It’s that time of the year. That time when graduating students are asked, hourly, “”What are you going to do when you graduate?”” You watch them sigh with exaggeration, laugh with sarcasm or just look downright confused.
For the past four years, we’ve felt safe.
And we do feel safe as students, despite the loans we have to take out or those infamous tuition increases. We feel safe because we’re not competitively fighting for a job. The job market is a scary place. I’ve been led to believe it’s because there aren’t any jobs; Fox News told me so.
A topic titled, “”Overinvesting in Higher Education,”” discussed in the Room for Debate section of The New York Times, states that, “”It used to be that a college degree was a ticket to a prosperous upper-middle-class life. As the number of college graduates has grown faster than the number of relatively high paying jobs, more college graduates are not achieving the goal of getting relatively high paid jobs.””
While our society shifted its mindset to encourage the college endeavor among youth in America, something else was happening. Something else was affecting the world outside our safe campuses that are constructed like mini-airports to maintain our subconscious dependence on the institution itself.
The economy collapsed. Gasps ensued. We have a two-party system that can’t reach a consensus and filibusters each other’s budget proposals, or lack thereof.
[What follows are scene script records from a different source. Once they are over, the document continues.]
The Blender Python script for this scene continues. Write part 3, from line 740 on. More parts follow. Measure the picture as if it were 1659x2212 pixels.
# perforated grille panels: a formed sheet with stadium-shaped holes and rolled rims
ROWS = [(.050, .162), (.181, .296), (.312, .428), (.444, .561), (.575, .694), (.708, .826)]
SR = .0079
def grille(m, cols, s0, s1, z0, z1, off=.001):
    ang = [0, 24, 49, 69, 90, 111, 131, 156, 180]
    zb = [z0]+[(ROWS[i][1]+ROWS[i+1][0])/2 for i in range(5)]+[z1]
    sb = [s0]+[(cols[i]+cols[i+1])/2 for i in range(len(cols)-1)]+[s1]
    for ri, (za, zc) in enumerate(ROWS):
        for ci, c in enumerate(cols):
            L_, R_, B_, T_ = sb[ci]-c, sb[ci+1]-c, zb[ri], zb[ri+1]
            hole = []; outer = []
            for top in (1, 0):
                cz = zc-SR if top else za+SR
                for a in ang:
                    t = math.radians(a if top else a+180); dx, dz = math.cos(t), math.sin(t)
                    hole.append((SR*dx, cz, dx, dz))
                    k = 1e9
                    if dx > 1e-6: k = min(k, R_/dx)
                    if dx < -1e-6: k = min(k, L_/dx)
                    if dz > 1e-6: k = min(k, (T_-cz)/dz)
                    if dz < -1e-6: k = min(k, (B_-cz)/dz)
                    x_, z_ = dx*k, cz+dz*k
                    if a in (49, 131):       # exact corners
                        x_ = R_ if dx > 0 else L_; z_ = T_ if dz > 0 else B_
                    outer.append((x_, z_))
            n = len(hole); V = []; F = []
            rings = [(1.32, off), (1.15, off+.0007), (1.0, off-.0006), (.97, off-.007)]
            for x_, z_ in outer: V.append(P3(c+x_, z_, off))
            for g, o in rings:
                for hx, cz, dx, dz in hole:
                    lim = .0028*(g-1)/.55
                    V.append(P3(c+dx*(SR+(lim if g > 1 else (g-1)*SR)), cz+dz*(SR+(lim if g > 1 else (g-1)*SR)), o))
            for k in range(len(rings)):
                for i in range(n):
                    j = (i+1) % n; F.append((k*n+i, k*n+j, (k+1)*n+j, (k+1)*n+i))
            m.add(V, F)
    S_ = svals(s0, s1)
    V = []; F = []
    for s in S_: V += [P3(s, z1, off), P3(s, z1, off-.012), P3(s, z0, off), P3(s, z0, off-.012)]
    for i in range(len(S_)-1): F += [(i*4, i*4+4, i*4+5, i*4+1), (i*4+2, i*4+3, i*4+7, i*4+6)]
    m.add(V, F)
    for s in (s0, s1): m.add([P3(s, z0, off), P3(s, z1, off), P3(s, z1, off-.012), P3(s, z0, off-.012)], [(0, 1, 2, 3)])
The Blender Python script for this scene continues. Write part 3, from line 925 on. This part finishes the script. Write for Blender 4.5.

Let’s blame the president because he can’t balance a budget that’s been warped by past presidents, but let’s not point fingers.
Frankly, we don’t have time to get into that mess because it’s one we’ll never fully understand. We, as students, aren’t taught to recognize the climate we’ll enter into once we graduate, which is a scary realization. Especially when your major isn’t one invested in for profit. So what are we doing here then if not to be hired upon graduation?
Not only are majors disqualified as being areas that are fundable, competitive for research opportunities or worth employing, but our institutions are being discredited as being competitive in general. What was once accessible is now not enough.
Another New York Times article states that Stanford accepted only 7.07 percent of their total 34,348 applicants this year, which undermines what makes a qualified student for an institution that has a larger graduate student population than undergraduate. Because isn’t graduate school the next step? And if we want a well-paying career with benefits, don’t we want to aim for the institutions that will give us that credibility?
This is where the big black hole of the “”real world”” begins to warp how American higher education has shaped our perceptions of what our futures look like. We are not just risking putting our futures in loan debt for an undergraduate education. We are also risking our lives outside of being a student.
For me, choosing to be an English major never meant wishing to make money, and going to college didn’t mean life was fulfilled forever. I was lucky to have an older sister go through the motions before me, helping me see the reality of obtaining a higher education. If it weren’t for her unconventional path of finding a career while obtaining a degree, I wouldn’t have realized that we all have different ways of getting to the end goal.
We are trained to think in four years. But when those four years are up, and there isn’t a job waiting at the end even though you nearly killed yourself to get there, what does that mean?
What it means to take time off before the next step seems to be a hidden option that isn’t emphasized, and is sometimes felt to be unacceptable. But we’ve got to realize the value in living life as a human with passions. What is our future if we aren’t engaged in the present? If we aren’t given what we envisioned our degrees would give us? Think critically.
Don’t doubt your capabilities as an academic that prospered in the American education system. Blame the system above, which has done nothing to protect the value of your degree, or encourage you to live life in a way that you don’t have time for now. Live through your passions, not your imagined wallet.